HOW DOES ONE ‘climate-proof’ an economy as diverse as India’s? Two immediate areas of concern are obvious: one, energy generation and consumption; and two, the nature and spread of urbanisation. Both require immediate attention. On the energy front, the necessary changes are already afoot. The move away from thermal power is well-known even if the problems associated with renewables, especially the ‘intermittency problem’, don’t have an immediate solution. Renewable energy generation, for example in the case of solar power, takes place at a time when the sun is at its peak while the demand for power may arise later. In the absence of power storage solutions, such as high-capacity power storage systems, the power generated has to be injected into the grid as soon as it is generated.
Other solutions, at the micro-level, such as roof-top solar power generation, appear to be impractical given the existing power generation and consumption pattern in India. This need not be the case when it comes to climate-friendly solutions—peninsular India has a large untapped potential for such power generation that is localised and is certainly climate-friendly. It can augment power for households where it is needed most.
The other area that requires careful attention quickly is the nature and spread of urbanisation. Construction, in economic terms constitutes around 9 per cent of the Indian economy in Gross Value Added (GVA) terms (2023-24). In the past two years (2022-23 and 2023-24), it has grown at 9.4 per cent and 9.9 per cent, respectively. This is significantly higher than the overall GVA at 6.7 per cent (2022-23) and 7.2 per cent (2023-24) for those years. A significant part of this activity takes place in large urban conglomerations like National Capital Region (NCR), the Mumbai Metropolitan Region, and other large cities. This is not conducive for climate change mitigation. These large additions to built-up areas lead to high energy consumption and, in turn, the creation of heat islands.

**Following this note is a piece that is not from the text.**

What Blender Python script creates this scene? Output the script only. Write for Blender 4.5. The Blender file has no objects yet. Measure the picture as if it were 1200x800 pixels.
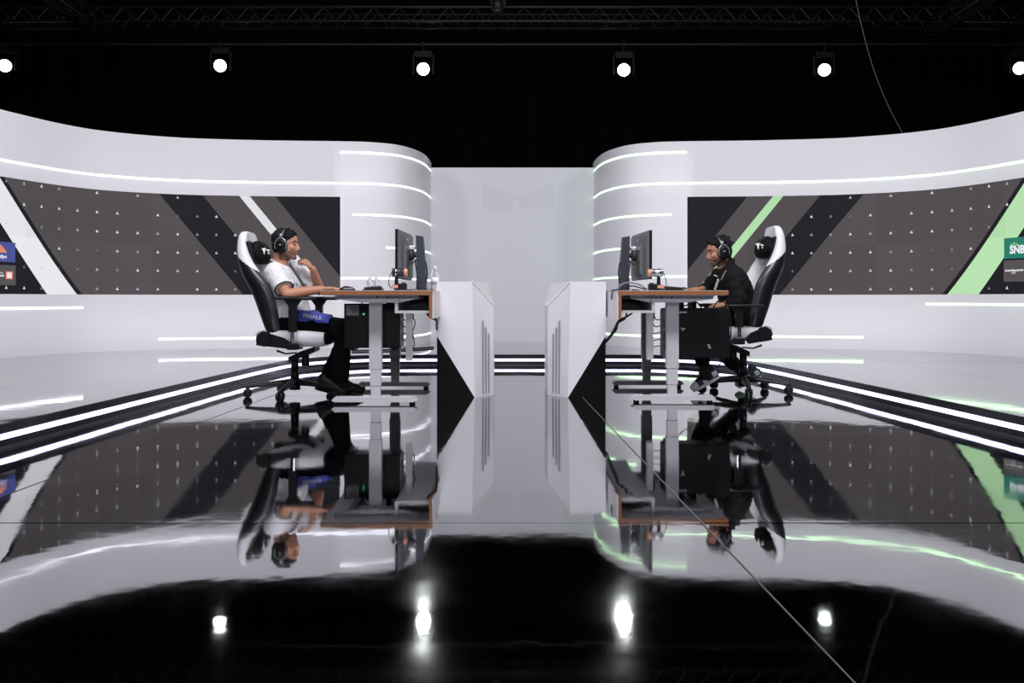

There is no reason why this construction activity cannot be reoriented and localised to create new urban centres. While this sounds quixotic as economic priorities and experience show that large urban agglomeration leads to higher economic activities, in this age this needs reorientation if India has to get a grip on climate change mitigation. It is no case going to be easy. India is no longer the command-and-control economy of the 1970s when the Centre could reorder economic priorities. The private sector today contributes more to the economic pie. This makes the task of coordinating any such action on climate-friendly economic change difficult. Unless, of course, India has the political will to do what is necessary.

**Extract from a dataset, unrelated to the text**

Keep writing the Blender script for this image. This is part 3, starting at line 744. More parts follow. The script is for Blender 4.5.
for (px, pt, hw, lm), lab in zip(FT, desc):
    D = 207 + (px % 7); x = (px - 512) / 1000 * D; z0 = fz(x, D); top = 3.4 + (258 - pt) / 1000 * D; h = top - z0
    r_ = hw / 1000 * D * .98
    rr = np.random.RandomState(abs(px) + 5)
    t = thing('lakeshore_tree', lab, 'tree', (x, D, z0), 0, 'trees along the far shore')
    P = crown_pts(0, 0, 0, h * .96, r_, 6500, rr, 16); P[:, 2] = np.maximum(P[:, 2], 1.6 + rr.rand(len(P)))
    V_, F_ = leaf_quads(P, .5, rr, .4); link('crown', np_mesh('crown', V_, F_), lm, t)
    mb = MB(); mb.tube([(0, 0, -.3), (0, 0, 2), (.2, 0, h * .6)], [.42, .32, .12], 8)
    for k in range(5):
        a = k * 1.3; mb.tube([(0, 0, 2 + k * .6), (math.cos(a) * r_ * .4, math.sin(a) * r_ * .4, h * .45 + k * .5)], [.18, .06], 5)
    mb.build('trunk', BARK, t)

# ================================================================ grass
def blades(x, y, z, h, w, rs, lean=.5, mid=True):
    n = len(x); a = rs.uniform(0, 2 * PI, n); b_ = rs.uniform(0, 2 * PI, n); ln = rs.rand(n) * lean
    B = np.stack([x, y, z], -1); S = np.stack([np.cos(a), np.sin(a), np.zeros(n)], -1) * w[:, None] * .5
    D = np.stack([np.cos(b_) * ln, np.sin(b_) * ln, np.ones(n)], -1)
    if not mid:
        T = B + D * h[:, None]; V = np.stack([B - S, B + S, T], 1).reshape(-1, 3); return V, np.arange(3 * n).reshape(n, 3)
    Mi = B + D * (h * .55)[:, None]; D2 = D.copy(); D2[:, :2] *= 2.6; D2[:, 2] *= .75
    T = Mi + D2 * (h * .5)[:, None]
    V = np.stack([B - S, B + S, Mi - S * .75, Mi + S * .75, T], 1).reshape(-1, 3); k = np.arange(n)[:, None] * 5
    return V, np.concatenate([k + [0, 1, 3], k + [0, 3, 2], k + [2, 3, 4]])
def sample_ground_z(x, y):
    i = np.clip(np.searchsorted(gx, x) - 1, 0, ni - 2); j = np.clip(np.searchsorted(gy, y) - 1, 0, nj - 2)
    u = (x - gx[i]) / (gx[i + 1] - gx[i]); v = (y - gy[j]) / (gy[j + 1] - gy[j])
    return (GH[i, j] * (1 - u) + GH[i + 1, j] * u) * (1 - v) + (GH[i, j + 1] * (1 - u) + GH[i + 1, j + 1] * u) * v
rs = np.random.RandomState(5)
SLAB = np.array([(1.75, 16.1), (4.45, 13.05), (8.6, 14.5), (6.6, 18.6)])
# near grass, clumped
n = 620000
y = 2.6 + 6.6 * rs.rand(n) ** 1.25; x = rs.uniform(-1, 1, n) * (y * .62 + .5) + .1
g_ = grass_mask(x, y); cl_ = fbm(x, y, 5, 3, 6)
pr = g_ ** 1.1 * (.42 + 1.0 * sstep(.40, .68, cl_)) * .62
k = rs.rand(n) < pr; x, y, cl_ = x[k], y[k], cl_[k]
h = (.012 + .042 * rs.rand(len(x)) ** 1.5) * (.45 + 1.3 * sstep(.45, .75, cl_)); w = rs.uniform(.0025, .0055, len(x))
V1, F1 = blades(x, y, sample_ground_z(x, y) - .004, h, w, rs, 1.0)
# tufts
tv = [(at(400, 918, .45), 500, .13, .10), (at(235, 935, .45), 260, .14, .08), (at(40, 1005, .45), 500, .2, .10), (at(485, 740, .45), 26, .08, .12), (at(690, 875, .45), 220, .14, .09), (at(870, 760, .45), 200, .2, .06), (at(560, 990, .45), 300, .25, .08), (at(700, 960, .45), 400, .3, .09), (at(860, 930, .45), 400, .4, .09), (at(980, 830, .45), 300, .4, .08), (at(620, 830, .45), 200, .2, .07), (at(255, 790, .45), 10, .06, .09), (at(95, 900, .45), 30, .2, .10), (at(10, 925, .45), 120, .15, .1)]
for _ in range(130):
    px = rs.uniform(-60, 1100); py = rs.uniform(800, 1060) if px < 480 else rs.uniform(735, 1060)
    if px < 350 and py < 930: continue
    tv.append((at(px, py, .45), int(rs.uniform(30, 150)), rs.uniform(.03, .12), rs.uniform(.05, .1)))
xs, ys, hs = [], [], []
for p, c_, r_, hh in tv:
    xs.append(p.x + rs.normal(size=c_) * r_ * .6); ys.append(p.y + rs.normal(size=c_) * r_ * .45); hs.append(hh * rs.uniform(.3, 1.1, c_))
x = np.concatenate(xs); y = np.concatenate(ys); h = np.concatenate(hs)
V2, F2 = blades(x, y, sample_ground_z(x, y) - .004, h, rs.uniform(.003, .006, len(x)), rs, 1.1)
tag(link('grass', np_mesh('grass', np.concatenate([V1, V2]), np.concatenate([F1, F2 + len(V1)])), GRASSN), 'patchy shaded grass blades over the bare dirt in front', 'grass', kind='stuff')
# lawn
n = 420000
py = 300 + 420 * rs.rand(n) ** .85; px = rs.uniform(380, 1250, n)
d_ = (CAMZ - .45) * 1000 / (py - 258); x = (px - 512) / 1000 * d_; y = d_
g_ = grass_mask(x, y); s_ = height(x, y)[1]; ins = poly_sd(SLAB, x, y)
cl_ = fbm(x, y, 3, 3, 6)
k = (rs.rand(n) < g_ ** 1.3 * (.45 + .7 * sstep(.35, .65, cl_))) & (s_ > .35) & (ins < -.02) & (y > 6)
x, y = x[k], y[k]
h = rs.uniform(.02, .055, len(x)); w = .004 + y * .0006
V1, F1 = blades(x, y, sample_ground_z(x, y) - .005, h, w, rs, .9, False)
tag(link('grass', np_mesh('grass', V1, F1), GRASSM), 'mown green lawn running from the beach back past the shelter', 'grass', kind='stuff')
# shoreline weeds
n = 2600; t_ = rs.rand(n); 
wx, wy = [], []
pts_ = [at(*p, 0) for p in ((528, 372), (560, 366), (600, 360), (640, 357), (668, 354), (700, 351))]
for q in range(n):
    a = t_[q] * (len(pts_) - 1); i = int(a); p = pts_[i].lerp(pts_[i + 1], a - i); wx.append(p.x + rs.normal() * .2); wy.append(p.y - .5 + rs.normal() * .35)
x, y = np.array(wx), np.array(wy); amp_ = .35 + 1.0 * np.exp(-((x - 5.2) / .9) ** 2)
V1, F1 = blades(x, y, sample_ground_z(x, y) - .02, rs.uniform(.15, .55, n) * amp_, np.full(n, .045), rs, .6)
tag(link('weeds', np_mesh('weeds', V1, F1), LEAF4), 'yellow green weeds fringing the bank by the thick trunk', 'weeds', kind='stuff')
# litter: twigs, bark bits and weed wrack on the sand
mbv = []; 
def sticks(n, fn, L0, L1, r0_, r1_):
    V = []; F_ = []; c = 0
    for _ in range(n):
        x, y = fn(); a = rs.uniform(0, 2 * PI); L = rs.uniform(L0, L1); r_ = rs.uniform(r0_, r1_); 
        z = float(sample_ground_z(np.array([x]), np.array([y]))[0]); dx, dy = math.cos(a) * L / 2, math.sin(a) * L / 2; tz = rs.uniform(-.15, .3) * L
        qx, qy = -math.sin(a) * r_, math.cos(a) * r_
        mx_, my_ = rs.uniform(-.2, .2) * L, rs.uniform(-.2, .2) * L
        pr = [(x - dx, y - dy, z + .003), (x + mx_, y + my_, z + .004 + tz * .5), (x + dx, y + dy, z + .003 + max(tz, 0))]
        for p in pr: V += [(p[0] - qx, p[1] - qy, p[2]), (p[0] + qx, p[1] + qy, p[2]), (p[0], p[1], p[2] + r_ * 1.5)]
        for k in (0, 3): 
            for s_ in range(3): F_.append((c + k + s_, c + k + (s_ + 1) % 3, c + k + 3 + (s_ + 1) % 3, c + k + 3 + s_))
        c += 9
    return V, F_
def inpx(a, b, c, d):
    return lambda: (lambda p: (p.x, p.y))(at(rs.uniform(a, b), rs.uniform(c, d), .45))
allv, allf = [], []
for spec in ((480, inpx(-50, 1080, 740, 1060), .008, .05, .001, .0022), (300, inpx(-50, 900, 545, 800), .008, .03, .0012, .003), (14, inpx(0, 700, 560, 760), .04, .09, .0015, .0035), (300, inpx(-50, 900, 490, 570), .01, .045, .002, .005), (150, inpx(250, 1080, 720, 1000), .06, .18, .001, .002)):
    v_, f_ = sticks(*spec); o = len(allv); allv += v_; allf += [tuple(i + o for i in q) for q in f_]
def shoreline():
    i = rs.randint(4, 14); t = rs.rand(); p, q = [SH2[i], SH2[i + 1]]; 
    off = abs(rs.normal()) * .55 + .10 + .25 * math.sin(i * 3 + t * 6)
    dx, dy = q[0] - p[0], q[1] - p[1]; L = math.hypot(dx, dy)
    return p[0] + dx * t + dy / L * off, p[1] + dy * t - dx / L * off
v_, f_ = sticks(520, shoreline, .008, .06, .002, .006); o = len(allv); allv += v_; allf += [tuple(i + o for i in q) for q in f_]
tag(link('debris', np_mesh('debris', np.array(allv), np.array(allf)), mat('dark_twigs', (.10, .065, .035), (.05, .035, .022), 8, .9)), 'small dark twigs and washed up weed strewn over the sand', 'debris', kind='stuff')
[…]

Some things are a given even as India adapts to a much hotter world. For one, the country cannot sacrifice high economic growth at the altar of mitigating climate change. This zero-sum thinking is prevalent in many Western countries where ‘de-growth’ is championed as a solution not just for climate change but also for mitigating the vast inequalities prevalent in those countries. India cannot afford such thinking. Since 2000, India has made rapid strides in reducing the number of people who live in poverty. This change has been particularly marked from 2013-14 to 2022-23 when India witnessed a reduction in multidimensional poverty from 29.17 per cent of its population living under poverty to 11.28 per cent in 2022-23, a reduction of 17.89 percentage points. This large reduction in the number of poor people took place when India experienced robust economic growth. At this stage, when India confronts the most stubborn levels of poverty—especially ‘poverty traps’—it cannot afford to slow down its rate of growth. Doing that will lead to lower availability of resources for poverty reduction but will also entail the danger of throwing people who have just exited poverty back into misery. This is politically unacceptable in India.

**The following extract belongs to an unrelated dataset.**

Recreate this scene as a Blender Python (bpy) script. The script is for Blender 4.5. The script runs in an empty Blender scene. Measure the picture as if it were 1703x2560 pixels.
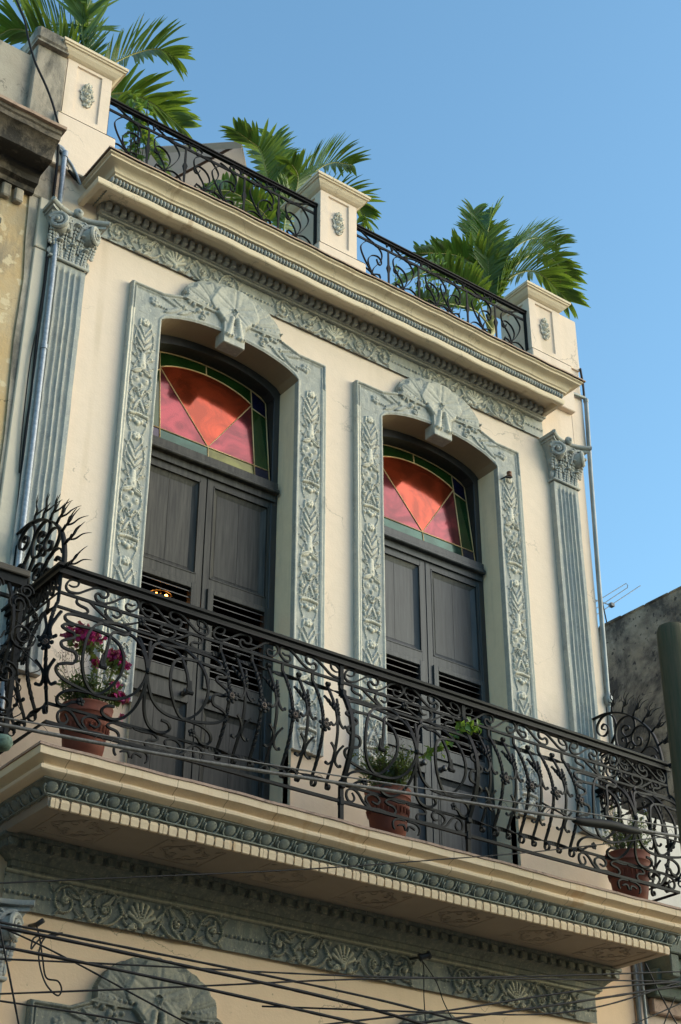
import bpy, math, random
import numpy as np
from mathutils import Vector, Matrix
R_ = math.radians
rnd = random.Random(7)
S = bpy.context.scene
COL = S.collection
# ------------------------------------------------------------------ camera
cam = bpy.data.cameras.new('camera'); co = bpy.data.objects.new('camera', cam); COL.objects.link(co)
cam.sensor_fit = 'VERTICAL'; cam.sensor_height = 36.0; cam.sensor_width = 24.0
cam.lens = 3859.1/2560*36.0; cam.clip_start = .1; cam.clip_end = 2000
yaw, pit, rol = .6436, .5442, .0016
F = Vector((math.sin(yaw)*math.cos(pit), math.cos(yaw)*math.cos(pit), math.sin(pit)))
Rt = Vector((math.cos(yaw), -math.sin(yaw), 0)); Up = Rt.cross(F)
Rr = Rt*math.cos(rol)+Up*math.sin(rol); Uu = Up*math.cos(rol)-Rt*math.sin(rol)
m = Matrix((Rr, Uu, -F)).transposed().to_4x4(); m.translation = Vector((-6.4441, -8.6354, -3.8939))
co.matrix_world = m; S.camera = co
# ------------------------------------------------------------------ world, sun, exposure
SUN_EL, SUN_AZ = R_(17), R_(122)      # azimuth clockwise from +y (the building looks towards -y)
w = bpy.data.worlds.new('World'); S.world = w; w.use_nodes = True
nt = w.node_tree; nt.nodes.clear()
sk = nt.nodes.new('ShaderNodeTexSky'); sk.sky_type = 'NISHITA'; sk.sun_disc = False
sk.sun_elevation = SUN_EL; sk.sun_rotation = SUN_AZ; sk.air_density = 1.0; sk.dust_density = 1.1; sk.ozone_density = 1.7; sk.altitude = 0
bg = nt.nodes.new('ShaderNodeBackground'); bg.inputs[1].default_value = .15
wo = nt.nodes.new('ShaderNodeOutputWorld')
tn = nt.nodes.new('ShaderNodeMix'); tn.data_type = 'RGBA'; tn.blend_type = 'MULTIPLY'; tn.inputs[0].default_value = 1; tn.inputs[7].default_value = (.83, 1.09, 1.08, 1)
nt.links.new(sk.outputs[0], tn.inputs[6]); nt.links.new(tn.outputs[2], bg.inputs[0]); nt.links.new(bg.outputs[0], wo.inputs[0])
sl = bpy.data.lights.new('sun', 'SUN'); sl.energy = 1.68; sl.angle = R_(80); sl.color = (1, .735, .565)
so = bpy.data.objects.new('sun', sl); COL.objects.link(so)
sd = Vector((math.sin(SUN_AZ)*math.cos(SUN_EL), math.cos(SUN_AZ)*math.cos(SUN_EL), math.sin(SUN_EL)))
so.rotation_euler = sd.to_track_quat('Z', 'Y').to_euler()
S.view_settings.view_transform = 'Standard'; S.view_settings.look = 'None'
S.view_settings.exposure = 1.12; S.view_settings.gamma = 1.0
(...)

But India has shown that another path is possible, one where higher growth can continue even as climate change mitigation by aggressive adoption of climate-change technologies is a reality. Where India faces challenges is in adapting to these changes faster because the window for adopting them effectively, by limiting the damage from climate change, is narrow. And this window will progressively shrink as time passes. In this context, India’s approach is positive when compared to the far more severe options such as de-growth that are in vogue in the West.
In doing all this, India has relied largely on its own resources as the promise of climate finance and sharing of climate change mitigation technology has proved illusory. The issue for India is not resources—it has found them by re-jigging its priorities—but one of coordinating a diverse economy in a continental-scale country. So far, it is working.